Bis vor eineinhalb Jahren ergaben sich durch die Benennung von Vorstandsämtern ungewollte Hierarchien. Die Ämter der Beisitzer*innen und der Sprecher*innen erweckten den sprachlichen Eindruck eines Machtgefälles. Beisitzer*innen haben zuzuhören, Sprecher*innen zu bestimmen. Laut unserer Satzung waren und sind die Vorstandsmitglieder allerdings gleichberechtigt. Deshalb haben wir uns vor eineinhalb Jahren dazu entschieden, dieses Machtgefälle aufzulösen, indem wir die Ämter der Beisitzer*innen und Sprecher*innen mit Aufgabenbereichen gefüllt haben.
Durch die geschaffenen Aufgabenbereiche sollten die Arbeitsbereiche des Vorstands geschärft und die Abdeckung von Themenbereichen sichergestellt werden. Die Vorstandsmitglieder sollten sich dadurch zielgerichteter in einen Aufgabenbereich einarbeiten können. Für Mitglieder sollte es durch die geschaffenen Aufgabenbereichen erkenntlicher werden, welche Person für welchen Aufgabenbereich zuständig ist.
Es war uns von Anfang an bewusst, dass diese Satzungsänderung neben den vielen Vorteilen auch Nachteile mit sich bringen wird. Doch sie sollte auch nie das Allheilmittel, sondern immer der erste Schritt sein. Tatsächlich sind einige unserer ursprünglichen Bedenken eingetreten. Implizite Machtstrukturen sind deutlicher hervorgetreten und Ansprechbereiche verschwammen.
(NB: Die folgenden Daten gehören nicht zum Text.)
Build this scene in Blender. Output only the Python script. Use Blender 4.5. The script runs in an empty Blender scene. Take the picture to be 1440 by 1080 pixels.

Doch anstatt diesen Problemen zu begegnen und Lösungen zu finden, würde man mit der Rückkehr zu einer klassischen Vorstandsstruktur vom einen in das andere Problem zurückwechseln. Natürlich bestehen in der gesellschaftlichen Ordnung immer Hierarchien. Aber unsere Strukturen sollten diese einhegen, anstatt sie zu bestärken. Mit diesem Änderungsantrag am Satzungsänderungsantrag stellen wir uns dieser Verantwortung.
In unserem Änderungsantrag wird Vernetzung eindeutig als Zuständigkeit festgeschrieben und dadurch der Eindruck vermieden, Sprecher*innen würde eine Leitungsfunktion zustehen. Dennoch ist Vernetzung ein machtvoller Aufgabenbereich. Um dominantes Verhalten von cis-männlichen Personen zu begrenzen und FINTA* Personen zu schützen, sollte dieser Aufgabenbereich an eine FINTA* Person vergeben werden. Sollte der Vorstand für diesen Aufgabenbereich eine geteilte Zuständigkeit für angemessen halten, ist auch eine quotierte Aufgabenverteilung möglich. Implizite Machtstrukturen verschwinden dadurch natürlich nicht, aber in jedem Fall treten sie in dieser Struktur weniger deutlich hervor als in der klassischen Vorstandsstruktur. Darüber hinaus soll der Aufgabenbereich Vielfaltspolitik die Stimme von marginalisierten Personengruppen stärken und impliziten Machtstrukturen etwas entgegenstellen.
In unserem Änderungsantrag wird dem Vorstand eine Berichtsfrist vorgegeben, um dem Problem von uneindeutigen Zuständigkeiten entgegenzutreten. Darüber hinaus werden die Aufgabenbereiche genauer beschrieben. Durch die Möglichkeiten der Erweiterung der Zuständigkeiten, der Änderung der Zuständigkeiten und der geteilten Zuständigkeiten können die Strukturen weiterhin auf aktuelle Umstände reagieren.
Damit adressieren wir in diesem Änderungsantrag am Satzungsänderungsantrag die offensichtlichsten Schwachstellen unserer derzeitigen Strukturen. Der Änderungsantrag ist sicherlich nicht der letzte Schritt und doch einer nach vorne, statt einer zurück.